Of racehorses and old roads

As I write, the National Anthem’s being sung at Churchill Downs for the start of the Kentucky Derby.

I’ll be pulling for a horse not favored to win.

His owner grew up in eastern North Carolina on a little stretch of road in the country. It’s paved now, but people have living memory of it being dirt… and I have an affinity for old dirt roads in these far reaches.

Once upon a time, I was a child who stayed in a little house on a dirt road in the summertime. I swung from a tire swing that Granddaddy hung from the pecan tree all studded with woodpecker holes. I swung to the deafening rise-and-fall rhythms of cicada-rattles, alongside the old dirt road across from the clearing where timeworn gravestones stood over people my grandmother knew when she was a child.

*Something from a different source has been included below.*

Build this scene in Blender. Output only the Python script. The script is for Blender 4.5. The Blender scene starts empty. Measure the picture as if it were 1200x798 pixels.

I swung back and forth, round and round through the dappled afternoon, singing a favorite folk song from my father’s Peter, Paul, and Mary album…

Stewball was a racehorse
and I wish he were mine
he never drank water
he always drank wine…

The song goes on to say how the speaker bet on the gray mare and the bay, when:

ahead of them all,
came a-prancin’ and a-dancin’,
my noble Stewball.
The hoot owl, she hollered…

This past week, early one morning, I recorded a hoot owl (barred owl) hollering from the pines behind my home.

Memory runs so deep, so strong.

And so I pull for the horse named Barber Road, whose odds keep going down in these remaining moments before he gets to the gate.

Here’s to my own beloved road by another name in eastern North Carolina, and childhood, and belonging, and ol’ Stewball who wasn’t favored to win, either, but did, and to the hoot owl, the stories, the songs, and overcomings.

And here’s to you, Barber Road.

Run on.

Thoroughbred racehorseMIKI Yoshihito. CC BY 2.0.

Update: Barber Road finished 6th. By now the world knows that Rich Strike, the least-favored horse (80-1,) took the Derby in the second-biggest upset in its 148-year history. Secretariat, the first racehorse I remember, and who still fills me with awe to the point of tears, holds the record.

4 thoughts on “Of racehorses and old roads

  1. I, too, root in contests for competitors to whom I can relate due to the kinds of parallels you mention here. I enjoyed reading your memories of summertime in your youth and of folk music. You have a gift for creating a mood in your reflections.

    Liked by 2 people

  2. Such a great post rich in nostalgia and those simple joys of life. You took me back to my grandparents’ home along a dusty dirt road, tire swings, and picking rhubarb in the garden! Thanks for the stroll down memory lane!